Effective Wire Models for X-Architecture Placement

• Published in: IEEE transactions on computer-aided design of integrated circuits and systems Vol. 27; no. 4; pp. 654 - 658
• Main Authors: Chen, Tung-Chieh, Chuang, Yi-Lin, Chang, Yao-Wen
• Format: Journal Article
• Language: English
• Published: New York IEEE 01.04.2008; The Institute of Electrical and Electronics Engineers, Inc. (IEEE)

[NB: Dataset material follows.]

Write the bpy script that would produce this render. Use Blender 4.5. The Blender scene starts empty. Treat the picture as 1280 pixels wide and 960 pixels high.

• Subjects: Algorithms; Circuit optimization; Computer aided design; Costs; Delay; Design engineering; Geometry; Integrated circuit interconnections; Mathematical analysis; Mathematical models; Min-cut; net weighting; Partitioning; Partitioning algorithms; physical design; Pins; Placement; Routing; Steiner tree; Wire; Wiring; X architecture
• ISSN: 0278-0070; 1937-4151
• DOI: 10.1109/TCAD.2008.917959

In this paper, we derive the X-half-perimeter wirelength (XHPWL) model for X-architecture placement and explore the effects of three different wire models on X-architecture placement, including the Manhattan-half-perimeter wirelength (MHPWL) model, the XHPWL model, and the X-Steiner wirelength (XStWL) model. For min-cut partitioning placement, we apply the XHPWL and XStWL models to the generalized net-weighting method that can exactly model the wirelength after partitioning by net weighting. For analytical placement, we smooth the XHPWL function using log-sum-exp functions to facilitate analytical placement. This paper shows that both the XHPWL and XStWL models can reduce the X wirelength effectively. In particular, our results reveal the effectiveness of the X architecture on wirelength reduction during placement and, thus, the importance of the study on the X-placement algorithms, which is different from the results given in the work of Ono et al. which suggests that the X-architecture placement might not improve the X-routing wirelength over the Manhattan-architecture placement.